David Sharpe of XeoDev is a mentor for I-Corps at UCF.



Several times a year, UCF offers the I-Corps programs in what they call cohorts. This program is hosted by the National Science Foundation (NSF) as a tool to learn how to transition from academica to industry. It is based on the work on The Lean Startup by Steve Bank and taught in a college setting with a twist. Because it is sponsored by the NSF, each team gets a budget of a couple thousand dollars to help them attend tradeshows and meet with industry players in person.
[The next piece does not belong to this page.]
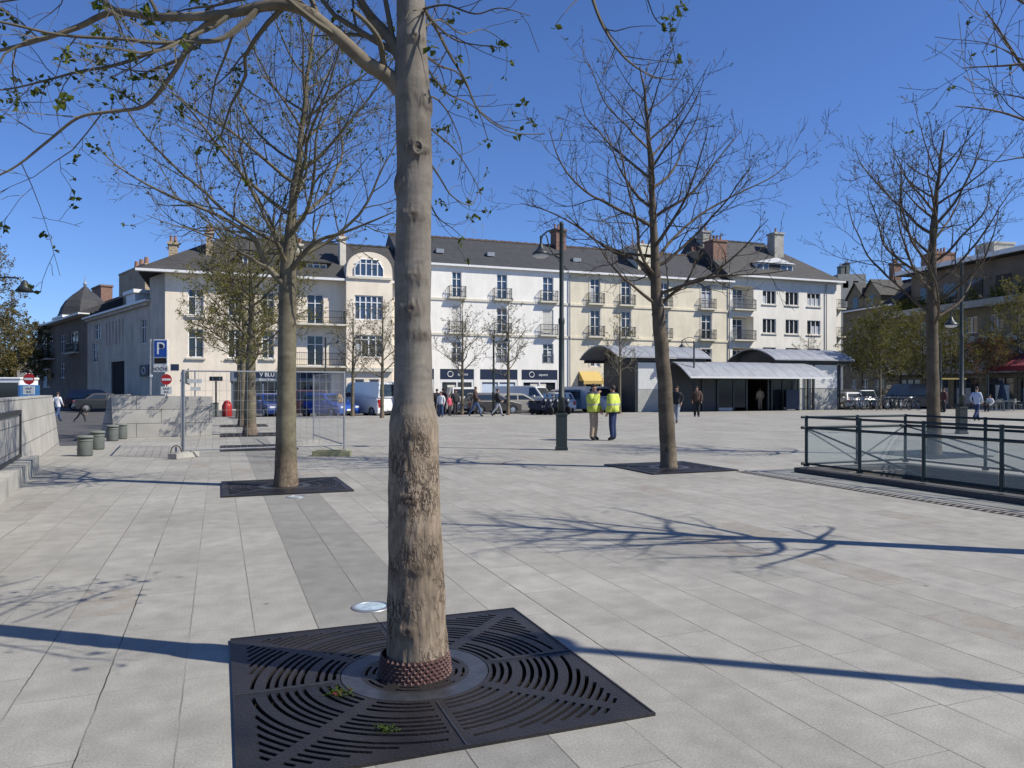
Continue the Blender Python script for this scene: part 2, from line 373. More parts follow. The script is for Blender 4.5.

Is it easy to go from acdemia to industry? Its a challenge. The core objective of I-Corps at UCF is to determine if your original business idea resonates with your target customers. This is tracked in a business model canvas. Which is similar to a business plan that fits on one page instead of 98 pages. First the value proposition is populated with several hypotheses of how customers will benefit from the business. These aren't features, but focued on finding customer pain and solving that pain. To vet each hypothesis requires many customer interviews. Each week, each team is expected to perform 10 face to face interviews either in person or over Zoom. These interviews are not sales calls trying to pitch features and extract cash. No, these are real interviews searching for what keeps the customer up at night and how can you solve that. The interviews are gamified and the teams compete for the most interviews each week.

Pivot. The deep goal of these customer interviews is not to get positive feedback on the current feature set of your product. It is to see how you can shift and mold your product to better fit what will solve your customers' pain in the best way possible. That means that your original idea may completely pivot away into something else entirely or may shift significantly as the weeks progress. Last cohort I mentored a young man who wanted to create a spray on tint similar to how RainX works. After a couple of weeks of customer interviews, he pivoted all the way to an organic air freshener instead because many customers were allergic to the standard air fresheners and cared more about not sneezing than if their car was warm in the summer.

What do mentors provide? During I-Corps, mentors coach the business model canvas and open their rolodex to facilitate the customer interviews. After I-Corps, mentors provide business coaching to help the business succeed.

The team at UCF who run I-Corps are phenomenal. They are entrepreneurial professors in a variety of disciplines and a strong administrative staff. The mentors come from all over the state, some from Broward College, some from Miami through Zoom. There is a different mix of mentors each cohort as the projects are all different and need different expertise.

David enjoys mentoring both within the I-Corps program and with XeoDev clients. There is so much to learn and do in a software business that it takes years to learn and pick up tips. Yet the startup ecosystem demands running much faster to be successful.